AIM OF THE EXERCISE: In the listing below, locate the lines that hold "scene" and copy them.

DATA:
>> begin
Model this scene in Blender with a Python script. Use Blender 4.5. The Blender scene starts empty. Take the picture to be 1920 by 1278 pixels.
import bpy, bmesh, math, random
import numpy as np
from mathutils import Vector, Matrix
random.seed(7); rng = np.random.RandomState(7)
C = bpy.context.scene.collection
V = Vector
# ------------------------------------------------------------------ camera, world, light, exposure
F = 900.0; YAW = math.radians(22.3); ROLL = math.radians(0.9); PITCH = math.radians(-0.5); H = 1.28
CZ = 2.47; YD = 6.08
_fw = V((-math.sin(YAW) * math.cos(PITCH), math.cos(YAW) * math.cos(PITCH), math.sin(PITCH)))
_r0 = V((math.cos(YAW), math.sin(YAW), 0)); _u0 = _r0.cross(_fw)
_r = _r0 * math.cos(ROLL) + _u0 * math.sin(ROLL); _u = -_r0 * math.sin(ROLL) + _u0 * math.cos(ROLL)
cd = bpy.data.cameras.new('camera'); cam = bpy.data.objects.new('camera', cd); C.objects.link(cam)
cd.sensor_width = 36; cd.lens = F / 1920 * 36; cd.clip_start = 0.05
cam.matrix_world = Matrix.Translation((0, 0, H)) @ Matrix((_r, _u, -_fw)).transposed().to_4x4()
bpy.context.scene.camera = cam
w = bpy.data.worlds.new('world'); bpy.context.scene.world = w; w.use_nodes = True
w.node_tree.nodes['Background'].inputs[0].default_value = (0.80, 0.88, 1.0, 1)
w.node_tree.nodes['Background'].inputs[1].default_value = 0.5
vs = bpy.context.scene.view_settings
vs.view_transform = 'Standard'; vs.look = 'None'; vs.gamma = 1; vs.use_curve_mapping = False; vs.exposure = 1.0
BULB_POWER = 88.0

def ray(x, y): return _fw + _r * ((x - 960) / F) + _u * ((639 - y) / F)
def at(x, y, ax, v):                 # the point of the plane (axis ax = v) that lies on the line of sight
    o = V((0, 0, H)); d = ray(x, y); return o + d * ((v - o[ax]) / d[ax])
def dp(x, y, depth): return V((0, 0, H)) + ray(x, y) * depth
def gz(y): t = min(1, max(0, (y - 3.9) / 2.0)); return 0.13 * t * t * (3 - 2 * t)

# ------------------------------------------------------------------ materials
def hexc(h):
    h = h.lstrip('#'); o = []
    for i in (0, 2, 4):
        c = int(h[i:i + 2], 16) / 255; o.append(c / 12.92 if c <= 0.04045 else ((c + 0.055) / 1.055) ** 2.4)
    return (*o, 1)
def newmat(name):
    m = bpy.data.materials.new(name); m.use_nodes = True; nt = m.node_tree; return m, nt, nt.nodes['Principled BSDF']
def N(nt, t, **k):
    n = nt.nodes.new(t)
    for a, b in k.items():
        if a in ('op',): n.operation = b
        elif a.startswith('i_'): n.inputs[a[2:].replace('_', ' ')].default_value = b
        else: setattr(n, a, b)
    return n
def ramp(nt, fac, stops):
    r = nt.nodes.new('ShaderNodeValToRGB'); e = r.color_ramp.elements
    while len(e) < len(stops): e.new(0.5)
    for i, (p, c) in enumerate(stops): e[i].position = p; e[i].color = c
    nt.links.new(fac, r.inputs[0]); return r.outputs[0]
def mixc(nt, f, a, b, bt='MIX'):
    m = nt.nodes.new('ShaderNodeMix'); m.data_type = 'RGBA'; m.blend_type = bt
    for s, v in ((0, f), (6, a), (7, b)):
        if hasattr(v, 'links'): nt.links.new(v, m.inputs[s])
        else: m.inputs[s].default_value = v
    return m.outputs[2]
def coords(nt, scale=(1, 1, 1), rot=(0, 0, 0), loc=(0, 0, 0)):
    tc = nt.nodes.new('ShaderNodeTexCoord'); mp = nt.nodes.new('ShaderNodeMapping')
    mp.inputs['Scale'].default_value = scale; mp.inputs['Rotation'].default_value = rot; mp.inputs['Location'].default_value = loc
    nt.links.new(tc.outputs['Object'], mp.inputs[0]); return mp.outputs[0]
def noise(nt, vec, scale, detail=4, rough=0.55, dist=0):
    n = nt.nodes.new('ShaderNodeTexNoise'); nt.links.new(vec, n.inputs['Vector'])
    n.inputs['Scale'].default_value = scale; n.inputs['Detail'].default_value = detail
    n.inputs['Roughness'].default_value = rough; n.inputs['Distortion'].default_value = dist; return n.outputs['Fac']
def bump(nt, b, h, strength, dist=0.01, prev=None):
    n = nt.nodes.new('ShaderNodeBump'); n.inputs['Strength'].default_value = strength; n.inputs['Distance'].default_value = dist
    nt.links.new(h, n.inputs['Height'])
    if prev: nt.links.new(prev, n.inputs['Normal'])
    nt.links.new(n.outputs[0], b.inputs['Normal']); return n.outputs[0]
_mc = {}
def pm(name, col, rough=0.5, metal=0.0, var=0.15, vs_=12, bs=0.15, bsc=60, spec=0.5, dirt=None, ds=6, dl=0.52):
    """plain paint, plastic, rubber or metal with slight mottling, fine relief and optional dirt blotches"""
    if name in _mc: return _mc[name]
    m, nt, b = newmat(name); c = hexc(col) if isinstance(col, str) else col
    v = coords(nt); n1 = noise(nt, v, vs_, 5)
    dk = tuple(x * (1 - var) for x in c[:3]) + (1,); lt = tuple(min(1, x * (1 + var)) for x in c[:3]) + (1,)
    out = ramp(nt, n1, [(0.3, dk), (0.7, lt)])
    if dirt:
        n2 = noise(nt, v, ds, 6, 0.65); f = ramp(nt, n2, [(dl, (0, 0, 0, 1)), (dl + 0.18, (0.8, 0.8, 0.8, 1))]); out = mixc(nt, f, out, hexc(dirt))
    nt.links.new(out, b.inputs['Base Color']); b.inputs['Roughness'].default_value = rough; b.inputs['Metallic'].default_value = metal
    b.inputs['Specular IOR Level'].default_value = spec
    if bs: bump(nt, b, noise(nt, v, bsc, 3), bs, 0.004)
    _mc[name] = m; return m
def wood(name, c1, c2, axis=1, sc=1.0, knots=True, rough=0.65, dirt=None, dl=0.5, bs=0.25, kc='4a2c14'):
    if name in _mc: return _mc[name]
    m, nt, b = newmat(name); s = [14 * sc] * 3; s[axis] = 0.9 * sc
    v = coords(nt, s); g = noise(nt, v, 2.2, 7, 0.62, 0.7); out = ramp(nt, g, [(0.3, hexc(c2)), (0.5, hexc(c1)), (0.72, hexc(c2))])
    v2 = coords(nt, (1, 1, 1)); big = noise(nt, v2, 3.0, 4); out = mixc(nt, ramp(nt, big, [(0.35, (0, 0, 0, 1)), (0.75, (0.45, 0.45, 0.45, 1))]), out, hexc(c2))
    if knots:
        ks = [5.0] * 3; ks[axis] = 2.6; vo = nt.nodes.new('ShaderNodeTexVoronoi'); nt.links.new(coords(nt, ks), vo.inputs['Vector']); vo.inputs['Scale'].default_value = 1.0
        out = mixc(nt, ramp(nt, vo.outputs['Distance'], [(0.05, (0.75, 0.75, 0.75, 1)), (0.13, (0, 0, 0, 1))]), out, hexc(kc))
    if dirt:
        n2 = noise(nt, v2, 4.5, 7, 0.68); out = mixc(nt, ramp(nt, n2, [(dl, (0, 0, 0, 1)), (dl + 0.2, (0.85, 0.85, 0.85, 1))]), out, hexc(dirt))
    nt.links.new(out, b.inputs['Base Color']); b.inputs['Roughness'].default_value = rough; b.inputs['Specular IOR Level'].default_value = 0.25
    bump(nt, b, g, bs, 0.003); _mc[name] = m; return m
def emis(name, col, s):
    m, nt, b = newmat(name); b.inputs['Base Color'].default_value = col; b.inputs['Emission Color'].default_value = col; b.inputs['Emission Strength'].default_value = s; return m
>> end
TASK OUTPUT:
Model this scene in Blender with a Python script. Use Blender 4.5. The Blender scene starts empty. Take the picture to be 1920 by 1278 pixels.
C = bpy.context.scene.collection
bpy.context.scene.camera = cam
w = bpy.data.worlds.new('world'); bpy.context.scene.world = w; w.use_nodes = True
vs = bpy.context.scene.view_settings